Good database design is ultimately about recognizing the distinct concepts in the real world you are trying to model and giving each one its own properly structured home in the database.
Now You Try
Examine the following single-relation database design, then answer the questions. A suggested response is in the answer key.
| Student ID | Student Name | Grade | Book ID | Book Title | Author | Pub. Year | Checkout Date | Due Date |
|---|---|---|---|---|---|---|---|---|
| 10042 | Priya Adeyemi | 10 | B-1091 | The House on Mango Street | Cisneros | 1984 | Sep 4 | Sep 18 |
| 10078 | Marcus Hernandez | 10 | B-1091 | The House on Mango Street | Cisneros | 1984 | Sep 12 | Sep 26 |
| 10042 | Priya Adeyemi | 10 | B-0422 | Educated | Westover | 2018 | Oct 1 | Oct 15 |
| ⋮ | ||||||||
- Identify two specific examples of redundancy in this relation.
- Describe a deletion anomaly that could occur in this design.
- Describe an insertion anomaly that could occur in this design.
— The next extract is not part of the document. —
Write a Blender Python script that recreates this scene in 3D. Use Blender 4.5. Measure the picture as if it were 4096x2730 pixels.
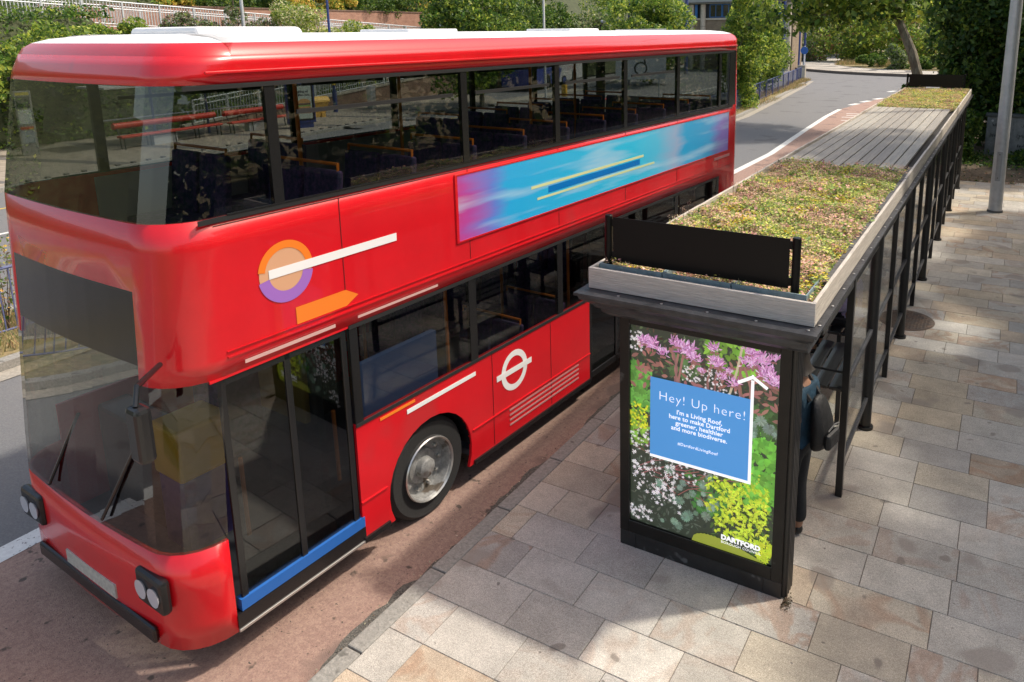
import bpy, bmesh, math, random
import numpy as np
from mathutils import Vector, Matrix
R=math.radians; PI=math.pi
random.seed(7); rng=np.random.default_rng(7)
for o in list(bpy.data.objects): bpy.data.objects.remove(o)
sc=bpy.context.scene; COL=sc.collection
# ------------------------------------------------------------------ camera
yaw,pitch,roll,FPX,CX,CY=-0.5186,0.2122,0.0134,3026.17,2326.08,762.32
CAMZ=4.3
fw=Vector((math.sin(yaw)*math.cos(pitch),math.cos(yaw)*math.cos(pitch),-math.sin(pitch)))
rt=Vector((math.cos(yaw),-math.sin(yaw),0)); dn=fw.cross(rt)
r2=math.cos(roll)*rt+math.sin(roll)*dn; d2=-math.sin(roll)*rt+math.cos(roll)*dn
cam=bpy.data.objects.new('camera',bpy.data.cameras.new('camera')); COL.objects.link(cam)
M=Matrix(((r2.x,-d2.x,-fw.x,0),(r2.y,-d2.y,-fw.y,0),(r2.z,-d2.z,-fw.z,CAMZ),(0,0,0,1)))
cam.matrix_world=M
cam.data.sensor_fit='HORIZONTAL'; cam.data.sensor_width=36; cam.data.lens=36*FPX/4096
cam.data.shift_x=-(CX-2048)/4096; cam.data.shift_y=(CY-1365)/4096
cam.data.clip_start=.05; cam.data.clip_end=3000
sc.camera=cam
sc.render.resolution_x=1024; sc.render.resolution_y=682
# ------------------------------------------------------------------ world / sun
SUN_AZ=50.0; SUN_EL=54.0      # azimuth from +Y towards +X
w=bpy.data.worlds.new('World'); sc.world=w; w.use_nodes=True
nt=w.node_tree; sky=nt.nodes.new('ShaderNodeTexSky'); sky.sky_type='NISHITA'; sky.sun_disc=False
sky.sun_elevation=R(SUN_EL); sky.sun_rotation=R(SUN_AZ); sky.air_density=1.0; sky.dust_density=2.5; sky.ozone_density=.6
wm=nt.nodes.new('ShaderNodeVectorMath'); wm.operation='MULTIPLY'; wm.inputs[1].default_value=(1.13,1.0,.84)   # thin warm haze over the sky
nt.links.new(sky.outputs[0],wm.inputs[0]); nt.links.new(wm.outputs[0],nt.nodes['Background'].inputs[0]); nt.nodes['Background'].inputs[1].default_value=.15
sl=bpy.data.lights.new('sun','SUN'); sl.energy=2.05; sl.angle=R(2.6); sl.color=(1,.93,.82)
so=bpy.data.objects.new('sun',sl); COL.objects.link(so)
sv=Vector((math.sin(R(SUN_AZ))*math.cos(R(SUN_EL)),math.cos(R(SUN_AZ))*math.cos(R(SUN_EL)),math.sin(R(SUN_EL))))
so.rotation_euler=sv.to_track_quat('Z','Y').to_euler(); so.location=sv*60
sc.view_settings.view_transform='Standard'; sc.view_settings.look='None'; sc.view_settings.exposure=.95; sc.view_settings.gamma=1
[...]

- Redesign this database as three separate relations. Name each relation and list its attributes. Make sure each relation represents exactly one concept and contains no redundant information.
Show Answer Key
1. Examples of redundancy: First, Priya Adeyemi's name and grade appear in two tuples (her two checkouts) and would appear in every additional checkout she makes. Second, the book "The House on Mango Street" — its title, author, and publication year — appears in two tuples (one for each student who checked it out) and would appear again every time any student checks it out in the future.
2. Deletion anomaly: If Priya Adeyemi's checkout of "Educated" (Book B-0422) is the only record for that book in the system — perhaps it was just acquired and she is the first to check it out — then deleting that checkout record (because she returned the book) would also delete all information about the book itself from the database. The library would lose its record of owning "Educated" simply because a checkout transaction was completed.
3. Insertion anomaly: If the library acquires a new book but no student has checked it out yet, there is no way to add that book to the database — because every tuple requires a Student ID and checkout dates, and there is no student to attach to an unchecked-out book. The book cannot exist in the system until someone borrows it, which makes it impossible to catalog new acquisitions in advance.
4. Three-relation redesign:
STUDENT (Student ID, Student Name, Grade)
One tuple per student. Student information stored exactly once.
BOOK (Book ID, Book Title, Author, Publication Year)
One tuple per book. Book information stored exactly once, regardless
of how many times it is checked out.
CHECKOUT (Student ID, Book ID, Checkout Date, Due Date)
One tuple per checkout transaction. Links a student to a book for a
specific time period. Student ID and Book ID serve as the links back to
the STUDENT and BOOK relations.
With this design: Priya's information appears once. Each book's information appears once. A new book can be added to BOOK before anyone checks it out. Deleting a checkout transaction removes only the transaction, leaving the student and book records intact.